No hay más que ver a los novios semanas antes de la boda: van a misa cuando el párroco celebra en su honor, y tras pasar por el altar muchos no vuelven a pisar la iglesia hasta que toca funeral. Y con las comuniones, lo mismo: marineritos e inmaculadas damas blancas cuelgan sus hábitos y dejan de ir a misa por falta de tiempo, carencias de fe o cualquier otro sólido argumento dominguero. “Ya elegirán ellos cuando sean mayores”, dicen sus padres.

Toda opción es respetable, faltaría más. Allá cada cual.

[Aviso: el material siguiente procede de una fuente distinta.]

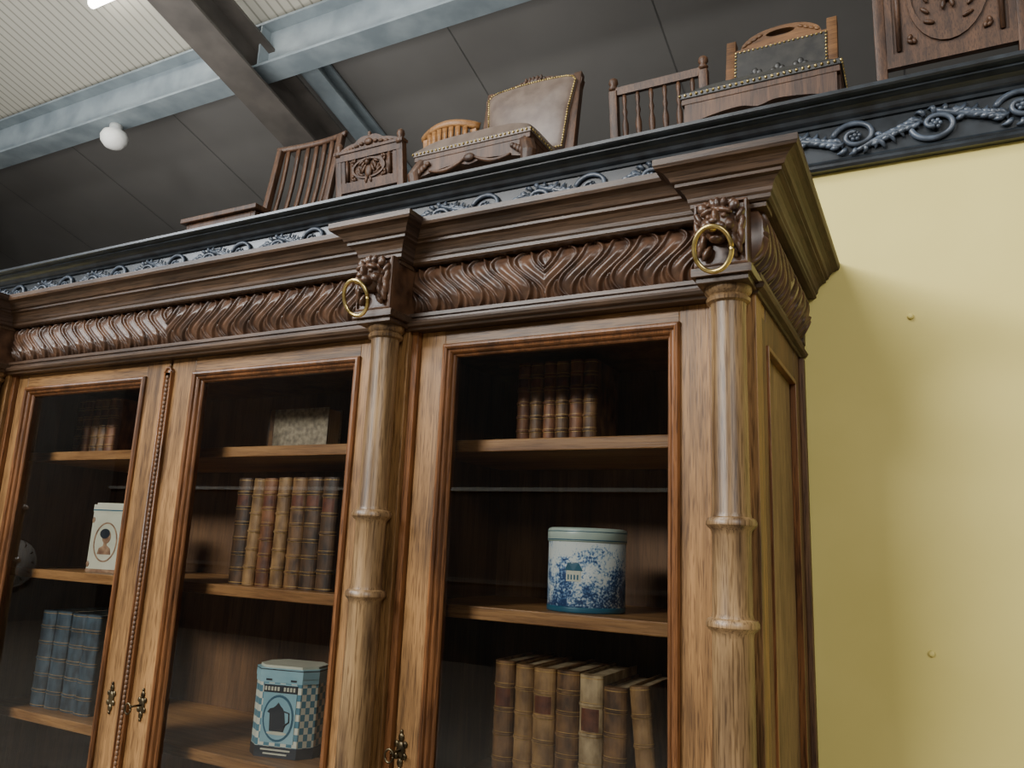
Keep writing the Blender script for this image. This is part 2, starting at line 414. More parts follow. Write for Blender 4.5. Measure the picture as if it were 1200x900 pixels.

Creer en Dios, en Alá, en Osiris o en la cuenta corriente, es un maravilloso ejercicio de libertad que se nos permite en civilizaciones modernas y avanzadas. Pero claro, eso es una cosa y la coherencia, otra bien distinta. ¿A santo de qué nos arrodillamos y nos santiguamos si pensamos que eso es un paripé, un peaje que pagamos a cambio de recorrer la alfombra roja camino del altar, donde aguarda Tom Cruise con casulla y estola para darnos un Oscar con forma de oblea? 

Eso sí, en vísperas, los niños se saben el Padrenuestro al dedillo y los novios se prometen fidelidad eterna. ¿Qué más da?... Como ahora somos esclavos de la obsolescencia programada, al pacto con Dios también le ponemos fecha de caducidad, como un alquiler, no vaya a ser que tras el juramento cambiemos de opinión y nos metamos en pleitos divinos, lo cual sería muy grave.